After a yearly increase in usage of 17,000 percent, "selfie" was crowned 2013's Word of the Year by Oxford Dictionaries, following last year's winner "gif" and beating out the Miley Cyrus-endorsed "twerk," among others.

To win the title, a word (or expression) must have "attracted a great deal of interest during the year to date," and the drastic uptick in usage since 2012 pushed "selfie" into the winner's circle. Oxford even went so far as to investigate the earliest known usage of "selfie," which rather appropriately was taken in a state of inebriation. They said it first appeared in an Australian chat room in 2002. Here's how it went:

2002 ABC Online (forum posting) 13 Sept.
“Um, drunk at a mates 21st, I tripped ofer [sic] and landed lip first (with front teeth coming a very close second) on a set of steps. I had a hole about 1cm long right through my bottom lip. And sorry about the focus, it was a selfie.”

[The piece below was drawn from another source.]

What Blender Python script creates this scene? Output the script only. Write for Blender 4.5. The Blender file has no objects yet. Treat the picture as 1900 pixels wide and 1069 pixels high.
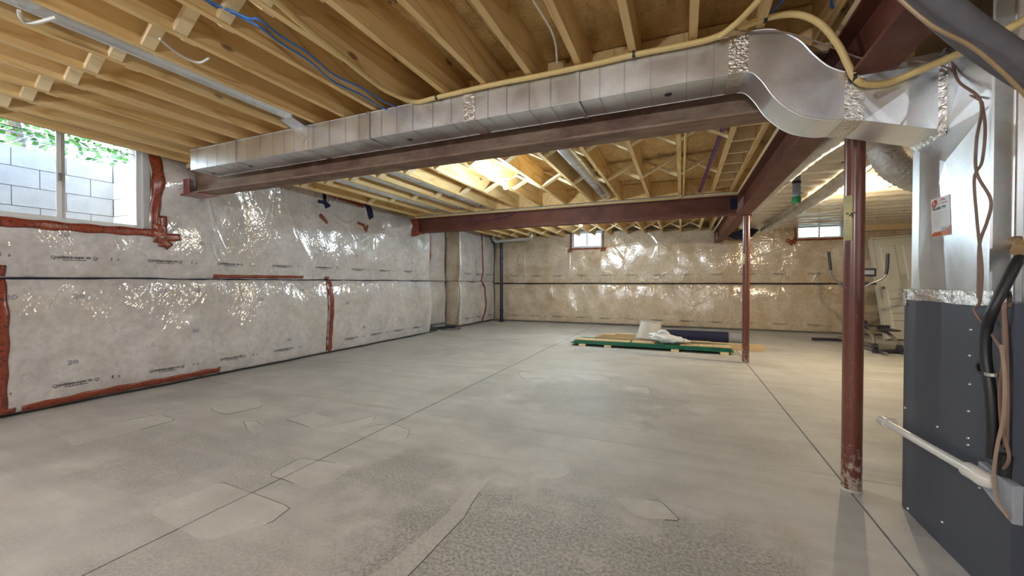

If you've ever checked a college student's Instagram account, you've likely seen many such similar drunken selfies—sorry, "drelfies"—so it's good to know the term is staying true to its roots.

Here's how Oxford's editorial director, Judy Pearsall, explained the selection: "Using the Oxford Dictionaries language research program, which collects around 150 million words of current English in use each month, we can see a phenomenal upward trend in the use of 'selfie' in 2013, and this helped to cement its selection as Word of the Year."

One word that didn't make this year's short list for Oxford's Word of the Year is recent winner of the Global Language Monitor Word of the Year, "404." The other finalists this year were:

  • bedroom tax
  • binge-watch
  • bitcoin
  • olinguito
  • schmeat
  • showrooming
  • twerk

Congratulations to all the other finalists, who would surely agree that the real honor is just to be nominated. No hard feelings, Miley.